One of the themes of Sakai 3 development is that we should not build an immature capability if we have the option to pull in a well-designed open source subsystem to perform that function. We will evaluate available groups management toolkits and ensure that Sakai 3 is a first-class front-end for accessing and deploying groups and permissions.
Wide scope
Groups and permissions management has a university-wide reach. Our existing IT systems already deal with identities, roles, and permissions, but they each use their own internal mechanisms to do so, and keeping systems in sync is difficult. Creating direct system-to-system communication channels for sharing group and permission data is labor-intensive, brittle, and scales poorly. We want a means of centralizing both the provisioning of groups and the synchronization of groups and roles with any application we choose.
A groups and permissions toolkit necessarily sits at a level above Sakai 3 (ALEX), since ALEX is just one of potentially many systems that could make access decisions based on a canonical groups and roles repository.
Formal selection
Whenever contemplating an enterprise system with a potentially wide reach, we want to take deliberate measures to set our commitments appropriately and keep the scope manageable. We intend to follow a software selection process that spells out our expectations both of the system and the resources necessary to develop and operate that system.
In addition to documenting the criteria and the process itself, we will plan and execute integration experiments to check our assumptions and shed light on potential roadblocks. To reduce risks during our exploration and trial period, we will avoid involving systems that cannot afford the disruption of an experimental integration. Since Sakai 3 is still an R&D project, it is a suitable partner for an exploratory groups toolkit integration.

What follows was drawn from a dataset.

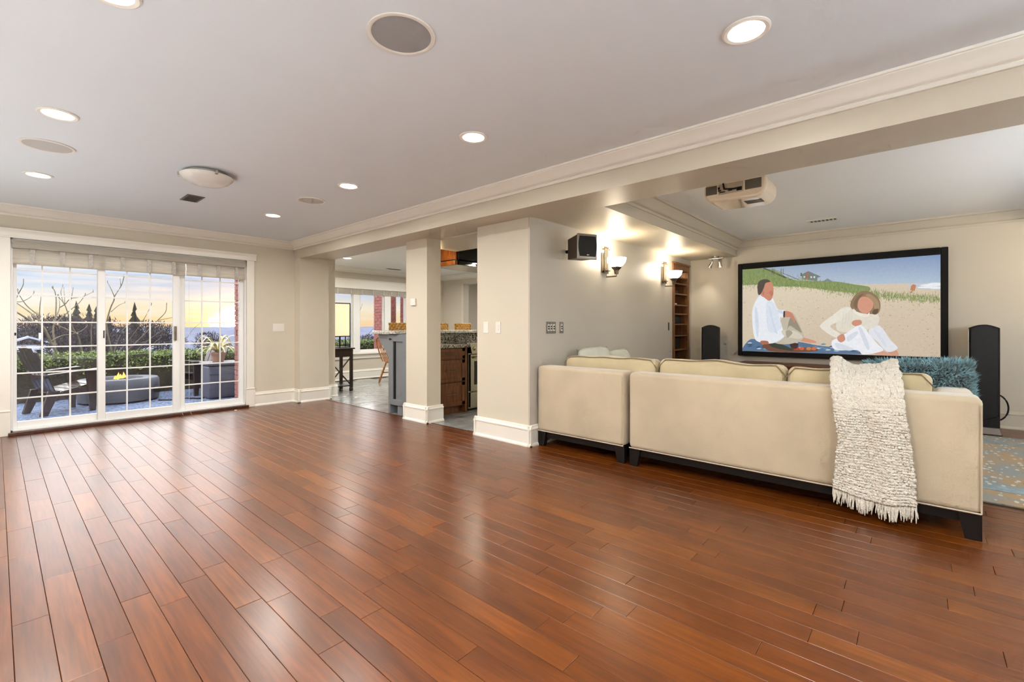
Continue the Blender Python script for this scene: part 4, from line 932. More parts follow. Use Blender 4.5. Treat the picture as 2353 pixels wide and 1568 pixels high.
# ------------------------------------------------------------------ sconces
def sconce(x, lab):
    r = thing('wall_sconce', (x, YS, 1.79), lab, 'sconce', 'lit glass wall sconces')
    MB().box(x - .055, YS - .018, 1.80, x + .055, YS - .001, 2.03).build('backplate', BRONZE, r, bevel=.004)
    for dx in (-.032, .004, .040):
        MB().tube([(x + dx, YS - .038, 1.785), (x + dx, YS - .038, 2.10)], .0085, 10).build('rod', BRONZE, r, smooth=50)
    for z in (1.815, 2.065): MB().box(x - .062, YS - .058, z, x + .066, YS - .018, z + .010).build('crossbar', BRONZE, r, bevel=.002)
    m = MB(); m.tube([(x + .004, YS - .038, 1.80), (x + .004, YS - .038, 1.745), (x + .004, YS - .17, 1.745), (x + .004, YS - .17, 1.775)], .009, 10); m.build('arm', BRONZE, r, smooth=50)
    c = (x + .004, YS - .17, 0)
    MB().lathe([(.0, 1.765), (.022, 1.767), (.028, 1.80), (.030, 1.815), (.052, 1.837), (.060, 1.850), (.0, 1.850)], c, 24).build('cup', BRONZE, r, smooth=40)
    MB().lathe([(.040, 1.849), (.072, 1.868), (.102, 1.905), (.112, 1.945), (.114, 1.955), (.108, 1.955), (.096, 1.908), (.066, 1.874), (.0, 1.857)], c, 32, cap=False).build('shade', OPAL, r, smooth=60)
    pointl((x + .004, YS - .17, 2.03), POWER_SCONCE, parent=r, r=.075)
    return r
s1_ = sconce(4.80, 'lit glass sconce beside the wall speaker'); sconce(6.49, 'lit glass sconce next to the bookcase')
for x, w in ((4.9, 'nearer the viewer'), (6.7, 'nearer the screen')): dup(s1_, (x, YR, 1.79), PI, label='lit glass sconce on the media wall opposite the grey one, ' + w)
for o in COL.objects:
    if o.type == 'LIGHT' and o.parent and o.parent.name.startswith('wall_sconce') and o.parent.location.y < 0: o.data = o.data.copy(); o.data.energy = POWER_SCONCE * 2.6
# wall speaker
r = thing('wall_speaker', (4.0, YS, 1.83), 'dark box speaker with curved grille mounted high on the grey wall', 'speaker')
M = Matrix.Translation((3.945, 2.567, 1.955)) @ Matrix.Rotation(-2.04, 4, 'Z')
m = MB(); m.hull8([(-.10, -.085, -.11), (.13, -.105, -.125), (.13, .105, -.125), (-.10, .085, -.11)], [(-.10, -.085, .10), (.13, -.105, .112), (.13, .105, .112), (-.10, .085, .10)]).xf(M); m.build('cabinet', mk('dark_walnut_vinyl', srgb(58, 44, 34), .4, var=.15), r, bevel=.006)
m = MB(); rbox(m, .131, -.112, -.133, .150, .112, .120, .009, 3); m.xf(M).build('bezel', mk('pewter_plastic', srgb(150, 144, 134), .3, .3, var=.04), r, smooth=40)
def gr(k): return (-.088 - .014 * math.sin(PI * k / 10) , -.105 + .20 * k / 10)
m = MB(); pts = [gr(k) for k in range(11)] + [(-a, b) for a, b in [gr(k) for k in range(10, -1, -1)]]
m.prism(pts, lambda p, q: Vector((q, p[0], p[1])), .151, .160).xf(M).build('grille', BLACKP, r, bevel=.003)
MB().box(.160, -.014, -.098, .164, .014, -.086).xf(M).build('badge', CHROME, r, bevel=.002)
MB().tube([(4.03, YS - .002, 1.95), (3.985, 2.65, 1.95)], .018, 10).build('bracket', BLACKM, r, smooth=50)

# wall plates
def plate(name, x, y, z, n, axis, mats, lab, gang=.046, dark=False):
    r = thing(name, (x, y, z), lab, 'switch'); w, h = .05 + gang * (n - 1) + .02, .118
    def bx(a0, a1, z0, z1, d0, d1):
        return MB().box(x + a0, y - d1, z0, x + a1, y - d0, z1) if axis == 'y' else MB().box(x - d1, y + a0, z0, x - d0, y + a1, z1)
    bx(-w / 2, w / 2, z - h / 2, z + h / 2, 0.0005, .006).build('plate', mats[0], r, bevel=.002)
    for k in range(n):
        c = (k - (n - 1) / 2) * gang
        bx(c - .016, c + .016, z - .033, z + .033, .006, .0085).build('rocker', mats[1], r, bevel=.0015)
        if dark:
            bx(c - .010, c + .010, z - .020, z - .004, .0085, .010).build('outlet_face', BLACKP, r); bx(c - .010, c + .010, z + .004, z + .020, .0085, .010).build('outlet_face', BLACKP, r)
        else: bx(c - .011, c + .011, z - .026, z + .002, .0085, .0105).build('paddle', mats[1], r, bevel=.001)
        for zz in (z - .045, z + .045): bx(c - .003, c + .003, zz - .003, zz + .003, .006, .0075).build('screw', mats[1], r)
    return r
plate('light_switch', 2.825, YW, 1.14, 3, 'y', (WHITEP, WHITEP), 'wide white triple switch plate beside the patio door')
plate('light_switch', XC, 3.378, 1.146, 1, 'x', (WHITEP, WHITEP), 'white switch plate on the wide wall end, nearer the kitchen')
plate('light_switch', XC, 3.203, 1.146, 1, 'x', (WHITEP, WHITEP), 'white switch plate on the wide wall end, nearer the media area')
NICK = mk('mottled_nickel', srgb(150, 148, 144), .3, .9, var=.3, vscale=60)
plate('light_switch', 3.752, YS, 1.146, 3, 'y', (NICK, WHITEP), 'triple nickel switch plate on the grey wall above the sofa', dark=True)
plate('light_switch', 3.935, YS, 1.146, 1, 'y', (NICK, WHITEP), 'single nickel outlet plate on the grey wall above the sofa', dark=True)
r = thing('door_pull', (6.707, YS, 1.157), 'recessed dark door pull on the grey wall by the bookcase', 'handle')
MB().box(6.685, YS - .005, 1.095, 6.73, YS - .0005, 1.22).build('plate', BRONZE, r, bevel=.002); MB().box(6.695, YS - .007, 1.108, 6.72, YS - .005, 1.207).build('recess', BLACKM, r)
r = thing('thermostat', (XC, 4.626, 1.46), 'small white square thermostat on the narrow column', 'thermostat')
MB().box(XC - .022, 4.578, 1.415, XC - .0005, 4.674, 1.50).build('case', WHITEP, r, bevel=.006); MB().lathe([(0, 0), (.02, 0), (.018, -.006), (0, -.007)], (XC - .022, 4.626, 1.46), 20, 'x').build('dial', WHITEP, r, smooth=40)

# monopoint spotlight in the soffit corner
r = thing('ceiling_spotlight', (7.38, 2.3, 2.235), 'small twin nickel spotlight on the soffit near the screen corner', 'spotlight')
zc_ = zs(7.38)
MB().lathe([(0, 0), (.05, 0), (.05, -.012), (.045, -.016), (0, -.016)], (7.38, 2.32, zc_), 20).build('canopy', CHROME, r, smooth=40)
MB().tube([(7.38, 2.42, zc_ - .030), (7.38, 2.20, zc_ - .030)], .012, 10).build('bar', CHROME, r, smooth=40)
MB().tube([(7.38, 2.32, zc_ - .016), (7.38, 2.32, zc_ - .03)], .008, 8).build('post', CHROME, r, smooth=40)
for y_, d in ((2.37, Vector((.2, .5, -1))), (2.27, Vector((.3, -.1, -1)))):
    d.normalize(); a = Vector((7.38, y_, zc_ - .035)); 
    MB().tube([a, a + Vector((0, 0, -.03)), a + Vector((0, 0, -.03)) + d * .03, a + Vector((0, 0, -.03)) + d * .105], [.005, .012, .020, .030], 14).build('spot_head', CHROME, r, smooth=40)
sp = bpy.data.lights.new('spot_beam', 'SPOT'); sp.energy = 9; sp.color = (1, .9, .74); sp.spot_size = 1.3; sp.spot_blend = .9; sp.shadow_soft_size = .03
so_ = bpy.data.objects.new('spot_beam', sp); COL.objects.link(so_); so_.location = (7.33, 2.42, zc_ - .17); so_.rotation_euler = (math.radians(12), math.radians(-14), 0); so_.parent = r; so_.matrix_parent_inverse = MW(r).inverted()

# projector
r = thing('projector', (4.2, 1.12, 2.2), 'ivory ceiling projector with dark vents hanging under the tray', 'projector')
py0, py1, px0, pz0, pz1 = .89, 1.375, 4.06, 2.205, 2.372
m = MB()
def pr(k, n=9): a = PI / 2 * k / n; return math.sin(a), 1 - math.cos(a)
prof = [(py0, pz1)] + [(py0 + .11 * (1 - pr(k)[0]) , pz0 + .11 * (1 - (1 - pr(k)[1]))) for k in range(0)]
R_ = .085
prof = [(py0 + .006, pz1), (py0, pz1 - .03), (py0, pz0 + R_)] + [(py0 + R_ - R_ * math.cos(PI / 2 * k / 6), pz0 + R_ - R_ * math.sin(PI / 2 * k / 6)) for k in range(1, 7)] + [(py1 - R_ + R_ * math.sin(PI / 2 * k / 6), pz0 + .012 + R_ - R_ * math.cos(PI / 2 * k / 6)) for k in range(7)] + [(py1, pz1 - .03), (py1 - .006, pz1)]
m.prism(prof, lambda p, q: Vector((q, p[0], p[1])), px0, px0 + .36); m.build('shell', PROJ, r, bevel=.022, seg=4, smooth=45)
MB().box(px0 - .003, py0 + .17, pz0 + .065, px0 + .01, py1 - .12, pz1 - .015).build('port_panel', mk('port_panel_taupe', srgb(176, 158, 134), .4, var=.05), r, bevel=.003)
MB().box(px0 - .003, py0 + .035, pz0 + .07, px0 + .01, py0 + .16, pz1 - .015).build('vent_panel', GREYD, r, bevel=.006); MB().box(px0 - .003, py1 - .11, pz0 + .075, px0 + .01, py1 - .015, pz1 - .015).build('vent_panel', GREYD, r, bevel=.006)
for dy, dz, w, h in ((.34, .075, .014, .008), (.32, .075, .010, .008), (.27, .08, .016, .008), (.20, .08, .02, .03), (.36, .11, .008, .02), (.355, .09, .012, .012)): MB().box(px0 - .007, py0 + dy - w, pz0 + dz - h / 2 + .01, px0 - .002, py0 + dy + w, pz0 + dz + h / 2 + .01).build('port', BLACKP, r)
MB().tube([(px0 - .005, py0 + .19, pz0 + .10), (px0 - .03, py0 + .24, pz0 + .09), (px0 - .03, py0 + .31, pz0 + .10), (px0 + .02, py0 + .34, pz1 + .03)], .007, 8).build('cable', BLACKP, r, smooth=60)
for k in range(4): MB().box(px0 + .10 + k * .03, py0 + .06, pz0 - .002, px0 + .11 + k * .03, py0 + .19, pz0 + .006).build('vent_slot', GREYD, r)
MB().tube([(4.24, 1.13, pz1 - .01), (4.24, 1.13, ZT)], .022, 14).build('mount_pole', BLACKM, r, smooth=50)
MB().lathe([(0, 0), (.06, 0), (.06, -.015), (0, -.015)], (4.24, 1.13, ZT), 24).build('mount_plate', BLACKM, r, smooth=40)
MB().lathe([(.0, .0), (.045, 0), (.05, .02), (.04, .03), (.0, .02)], (px0 + .355, py0 + .15, pz0 + .09), 24, 'x').build('lens', BLKGL, r, smooth=40)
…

Adding new infrastructure requires the resources to plan, deploy, integrate, and support that infrastructure. NYU will devote a member of staff to identity management issues in general, and groups management in particular.
Considering Grouper
Grouper, an Apache-licensed groups management toolkit, is a project of Internet2. Their first release was in December of 2004, and their recent 1.5 release (December 2009) adds many interesting new features, including support for roles and role hierarchies. Arbitrary permissions may also be attached to roles or to memberships. Grouper will be the first subject of our integration trials.
From Grouper's website:With Grouper, individuals across campus manage the memberships of the groups they steward. Grouper keeps the group membership decisions in the hands of the business/group owners, access control in the hands of the application owners, and the technology management in the hands of the technologists.
Grouper organizes groups in a configurable hierarchy. For example, you could represent a section of "History of Western Art II" like this:nyu:courses:v43:0002:001
We can query systems across the university to determine the membership of this group, and keep it up-to-date. A thin layer of code written for ALEX would lookup the course by its path and read the list of members and their roles for the purpose of establishing access rights for ALEX users.
As another concrete example, Xythos (NYU Files) can use the Grouper data on course groups to establish shared file areas. When an ALEX user uploads a file for use in her course, Xythos will treat that file as shared with the course group. Even though ALEX and NYU Files are separate systems, they will be able to synchronize their respective management of access control.
Grouper exposes its functions via many interfaces, to facilitate different styles of integration. It can be scripted from a command shell, web services (both SOAP and REST), a Java API, XML import/export, and direct access to its database views.
Groups schema
Our groups management trial is also a trial of the schema we devise to model (some of) the structures of the university. This will be a matter of striking a few balances: the balance between breadth and depth, and the balance between prescriptiveness and flexibility to name two. The smart way to approach this problem is to follow the example set by institutions that have already covered this ground. For Grouper alone, we have access to case studies from Duke, Brown, and Newcastle University.
Duke's hierarchy is fairly narrow, with top-level groups for students and employees, as well as well-established hierarchies for departments and courses.
Group modeling is an area where we should be able to make a good start in well-known territory, i.e. the scheme for identifying courses lends itself readily to the establishment of a hierarchy.
Groups and permissions in Sakai 3
The permissions model currently available in Sakai's kernel (K2) is limited to filesystem-like permissions to add, modify, or remove content nodes. A subproject of K2 is underway to build the kind of rich permissioning necessary for academic applications (e.g., person A can grade assignment B). Even without rich permissions in place, we should be able to provision site memberships at least using external groups management, and do simple mapping to the basic contributor and administrator roles.
Mapping roles to permissions
The groups management toolkit we use will encapsulate the notion of roles that are meaningful to the institution, like "instructor," "student," "advisor," etc. It is up to the individual applications, such as ALEX, to determine what the institutional roles mean inside the application. In Sakai 2.x, there is crude support for role mapping by naming the role within each worksite that acts as "maintain." The challenge here is, how large do we allow the space of institutional group roles to become? Does the proliferation of roles become an integration bottleneck within our applications? Perhaps the answer is to allow group maintainers to specify their own mapping to well-defined application roles.
Role mapping is another area where we can follow the example of institutions that have traveled this path before. Duke's groups system governs the access rights for Confluence, Simba, web files, AFS, and Jabber.